Thomas ('Tom') Ashe, Commander of the Fingal battalion of the Irish Volunteers, was a major figure in the 1916 Easter Rising in the Dublin area. He was imprisoned in 1917 for speaking at a Sinn Féin meeting in Ballinalee, County Longford, and died on hunger strike in Mountjoy Prison, Dublin on 25 September 1917.
Ashe's motorcycle, for which he received this licence, was offered as a prize in an auction to raise money for the construction of the Ashe Memorial Hall, Tralee, Co. Kerry (now Kerry County Museum).
A picture of Ashe's sister Nora, with the motorcycle, is also included in this exhibition.
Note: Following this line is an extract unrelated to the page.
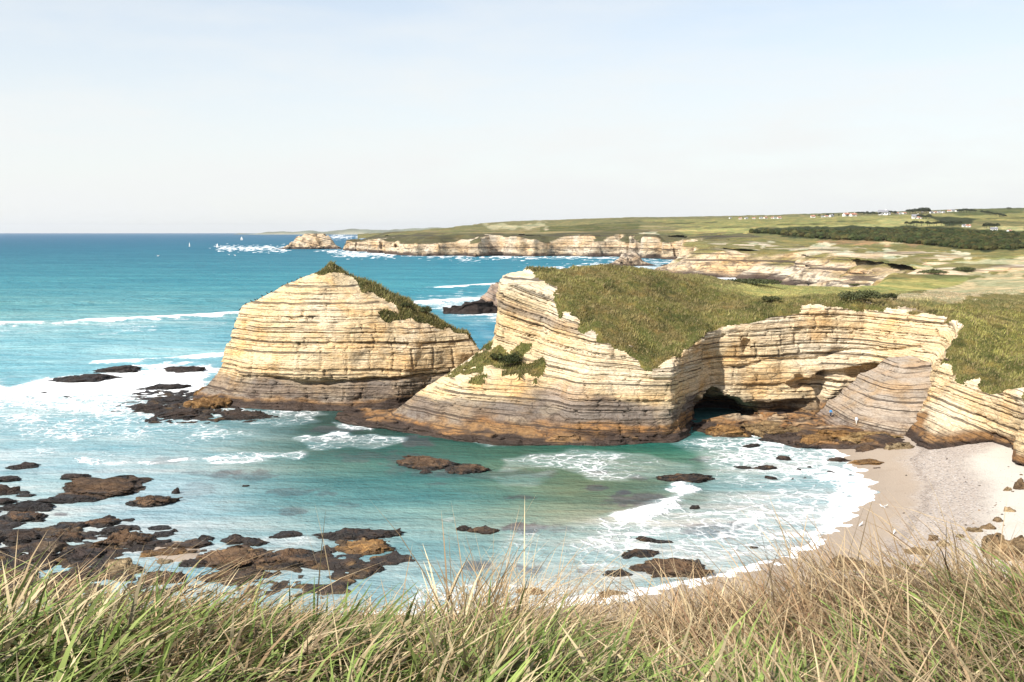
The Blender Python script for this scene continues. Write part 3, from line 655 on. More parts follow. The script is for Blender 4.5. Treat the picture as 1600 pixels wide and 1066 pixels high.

Nora was herself involved in the rising, and subsequent War of Independence. In her own words, she 'did odd jobs for Tom Clarke and others [and]...During the Black and Tan period took messages from Limerick to Dublin'.
Nora’s contribution to the 1916 Rising is not as apparent as that of her fellow country-women who were members of Cumann na mBan. However, it is clear that events during and as a consequence of Easter Week 1916, particularly the death of her beloved brother, laid the foundations of her political activism during the War of Independence – essentially: the Easter Rising inspired Nora Ashe to further action.